Charles River

Charles River
Upper Limit Cloud/Lower Limit Sail

Derrida

"Messianicity is not messianism ... even though this distinction remains fragile and enigmatic." (Jacques Derrida)

Thursday, September 1, 2011

The Deaths of the Author

Not long after I arrived at Harvard, in 2006, Jane Gallop gave a mesmerizing talk that revisited Roland Barthes' famous essay, "The Death of the Author." (Though it was a Comp Lit event, I remember thinking "where are all the English faculty?" Maybe they, too, had died ...)

That talk -- expanded now -- forms the first chapter of her elegant and powerful new book, The Deaths of the Author: Reading and Writing in Time. Gallop turns the poststructuralist move of decentering the author to fresh account here, going beyond the necessary evacuation of subjective privilege to a moving engagement with the afterlife of the author as a haunting presence whose shadow still fills us with desire.

This is a book about the author as ghost -- a specter who continues to speak to and inspire us. It thinks the gap between the theoretical concept of the author's dethronement and the personal experience of losing writers we hold dear. In the tradition of the best theory, it insists that we cannot consider these things apart, but must always "think them together."
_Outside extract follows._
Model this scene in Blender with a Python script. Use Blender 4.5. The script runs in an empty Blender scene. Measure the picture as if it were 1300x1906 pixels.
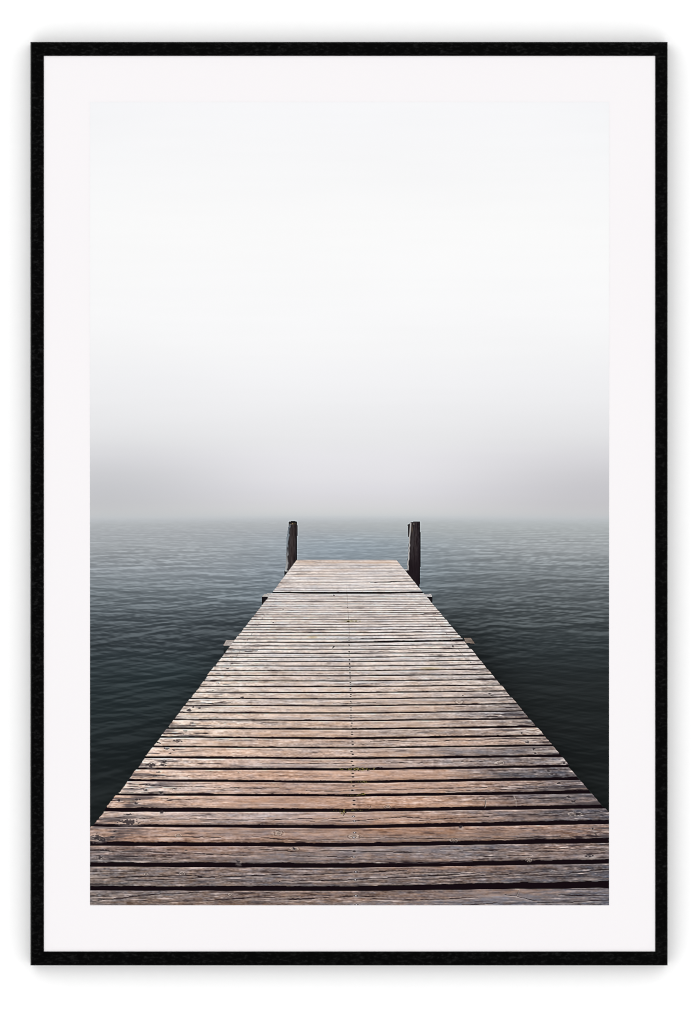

My notes on the lecture took the form of a poem. As I think back on it, perhaps one of the reasons I found her talk so stirring was that I had just lost my mother. The perverse idea of desiring the dead, not in a necrophiliac sense, but in the melancholy register of keeping their departure open, struck a deep chord. As Sebald writes (and as my notes on Solaris take up): "And so they are always returning to us the dead."

Everything hinges on that "and."


The Death of the Author
for Jane Gallop


If I were a writer, and dead, then how bright the sky at evening when evening is a word for making other words.

And how I would love to be dispersed across the sky, ashes thrown to the wind and someone’s beautiful eyes reducing me to a few precious details. Travelling outside whatever my life had been, joining me to a future that cannot know me, except as a toy that resurrects the destroyed.

If I were a writer and no longer a part of my story, but given over unseen to the birds at evensong, returning to the same life, the very same and yet different. Speaking warmly with strangers at the gate, skirting the paths through the park, spying on the couples who are kissing in their sleep, a part of the larger night where everything has already happened without me.

If I were a writer, and dead, I would enter the room of sudden desires. The one with salty snacks and glasses of whiskey. The book there where I had left it. Your eyes, your voice.

Whatever pierces me. Speeches me. Even now, dead, writes me.